Between two cultures

The Fascination of Evil

By Florian Zeller

Pushkin Press, 2006,

153 pages, $12.95 U.S.

Hope and Other Dangerous Pursuits

By Laila Lalami

Harcourt Book, 2005

188 pages, $13 U.S.

With the Booker Prize awarded last week to Turkish author Orhan Pamuk for his book Istanbul: Memories and the City that explores Islamic and Christian tensions in the city that has always been caught between the two, it is fitting to explore two recent novels that firmly wedge themselves between the very same religious and cultural divides.

The Fascination of Evil , Florian Zeller’s third novel, is described as “diabolically cunning” and for once a book’s back flap testimonial lives up to its trumpeting.

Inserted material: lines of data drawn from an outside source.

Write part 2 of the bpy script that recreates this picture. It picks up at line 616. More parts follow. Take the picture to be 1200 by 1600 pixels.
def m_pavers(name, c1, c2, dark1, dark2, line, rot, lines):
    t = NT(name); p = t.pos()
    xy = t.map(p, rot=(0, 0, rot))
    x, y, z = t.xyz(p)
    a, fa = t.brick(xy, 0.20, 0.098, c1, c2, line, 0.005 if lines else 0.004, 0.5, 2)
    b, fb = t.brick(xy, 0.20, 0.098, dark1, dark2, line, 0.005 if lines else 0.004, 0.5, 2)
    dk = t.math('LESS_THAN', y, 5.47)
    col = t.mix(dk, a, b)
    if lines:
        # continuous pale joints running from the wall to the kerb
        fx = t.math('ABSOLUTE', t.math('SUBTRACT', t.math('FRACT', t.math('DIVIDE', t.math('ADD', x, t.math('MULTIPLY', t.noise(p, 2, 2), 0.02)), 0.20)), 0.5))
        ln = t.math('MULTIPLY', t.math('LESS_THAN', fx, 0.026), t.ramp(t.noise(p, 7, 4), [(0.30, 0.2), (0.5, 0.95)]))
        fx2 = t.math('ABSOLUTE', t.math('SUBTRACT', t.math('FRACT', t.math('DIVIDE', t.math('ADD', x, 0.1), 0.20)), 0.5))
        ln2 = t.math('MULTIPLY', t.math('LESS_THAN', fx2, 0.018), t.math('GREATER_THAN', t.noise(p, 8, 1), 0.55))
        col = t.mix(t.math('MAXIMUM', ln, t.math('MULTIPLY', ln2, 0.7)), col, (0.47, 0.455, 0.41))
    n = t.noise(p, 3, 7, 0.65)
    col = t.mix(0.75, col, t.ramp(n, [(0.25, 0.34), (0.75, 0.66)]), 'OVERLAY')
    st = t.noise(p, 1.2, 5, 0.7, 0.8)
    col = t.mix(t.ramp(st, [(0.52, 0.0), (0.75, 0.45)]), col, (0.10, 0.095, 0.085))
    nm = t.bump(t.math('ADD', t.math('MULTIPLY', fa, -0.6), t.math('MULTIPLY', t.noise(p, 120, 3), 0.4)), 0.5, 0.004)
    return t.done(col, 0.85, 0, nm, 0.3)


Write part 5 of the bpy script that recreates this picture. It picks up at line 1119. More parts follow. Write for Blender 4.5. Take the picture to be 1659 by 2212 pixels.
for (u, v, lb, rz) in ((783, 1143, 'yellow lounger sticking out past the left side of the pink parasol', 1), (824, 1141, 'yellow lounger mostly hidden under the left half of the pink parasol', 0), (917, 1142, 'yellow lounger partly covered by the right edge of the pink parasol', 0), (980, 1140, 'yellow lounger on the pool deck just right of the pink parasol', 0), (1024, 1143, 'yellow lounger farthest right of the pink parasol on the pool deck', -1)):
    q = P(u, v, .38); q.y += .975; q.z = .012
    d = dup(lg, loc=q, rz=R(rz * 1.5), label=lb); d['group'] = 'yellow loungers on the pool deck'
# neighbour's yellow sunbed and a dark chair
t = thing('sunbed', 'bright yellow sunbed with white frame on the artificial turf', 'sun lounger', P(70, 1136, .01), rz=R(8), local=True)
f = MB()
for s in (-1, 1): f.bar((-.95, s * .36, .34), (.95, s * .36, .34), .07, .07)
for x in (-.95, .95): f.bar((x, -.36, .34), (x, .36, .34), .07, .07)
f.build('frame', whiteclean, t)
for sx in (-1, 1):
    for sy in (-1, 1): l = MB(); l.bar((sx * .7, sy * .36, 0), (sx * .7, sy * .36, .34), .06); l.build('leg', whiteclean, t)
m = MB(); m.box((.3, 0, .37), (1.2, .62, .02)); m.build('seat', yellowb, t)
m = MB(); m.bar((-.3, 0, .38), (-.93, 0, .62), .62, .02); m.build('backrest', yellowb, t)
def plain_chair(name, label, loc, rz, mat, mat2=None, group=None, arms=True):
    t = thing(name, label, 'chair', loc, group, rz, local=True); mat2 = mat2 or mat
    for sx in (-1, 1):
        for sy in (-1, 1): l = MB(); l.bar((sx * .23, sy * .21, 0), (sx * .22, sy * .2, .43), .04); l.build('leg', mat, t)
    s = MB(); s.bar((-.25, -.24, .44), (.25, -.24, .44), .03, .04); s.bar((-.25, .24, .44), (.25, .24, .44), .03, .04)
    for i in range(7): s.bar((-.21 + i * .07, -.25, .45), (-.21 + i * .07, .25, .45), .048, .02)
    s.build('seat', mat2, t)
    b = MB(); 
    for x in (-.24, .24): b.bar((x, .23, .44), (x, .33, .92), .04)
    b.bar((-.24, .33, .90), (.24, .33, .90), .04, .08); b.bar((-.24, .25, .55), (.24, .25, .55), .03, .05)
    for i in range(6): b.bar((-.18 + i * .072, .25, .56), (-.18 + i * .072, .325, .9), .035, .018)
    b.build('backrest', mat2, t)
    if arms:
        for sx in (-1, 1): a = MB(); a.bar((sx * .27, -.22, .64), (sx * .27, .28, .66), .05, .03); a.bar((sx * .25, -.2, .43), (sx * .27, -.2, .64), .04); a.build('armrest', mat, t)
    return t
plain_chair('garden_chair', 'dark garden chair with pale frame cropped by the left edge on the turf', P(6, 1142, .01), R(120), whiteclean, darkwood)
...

Zeller is not yet 30 but is already a literary tour de force in his native France. A playwright, university lecturer and contributor to Paris-Match and Vogue , Zeller has produced an ostensibly simple small novel that manages to trip not only its characters but its readers with its changeling sensibility.

An exploration of the West’s ignorantly perplexed attitude to Islam, Fascination of Evil is four days in the life of a young, talented French author blessed with literary and physical brilliance yet still in emotional isolation, reeling from his parents’ death five years previous. The author, who remains nameless throughout the novel, has travelled to Cairo along with a second French author diametrically unblessed with looks or grace to take part in that painful authorial exercise, the writer’s festival.

Suffering by day through ridiculous moderator questions in inane forums (“In France, are young writers younger than those who write and are older than the young ones?”) the two writers along with unwitting embassy attaches cruise Cairo’s denizens nightly trying to recreate Flaubert’s sexual extravagances.

But this is not the 1800s, it’s 2000 and something and Islam, in response to western narcissism, has thickened its sexual taboos to such an extent the men, both Western and Muslim, are seethingly disappointed. Undercurrents of jealousy and envy spew over in a tipping point seduction scene when a nuanced Muslim femme attache chooses the French pretty boy.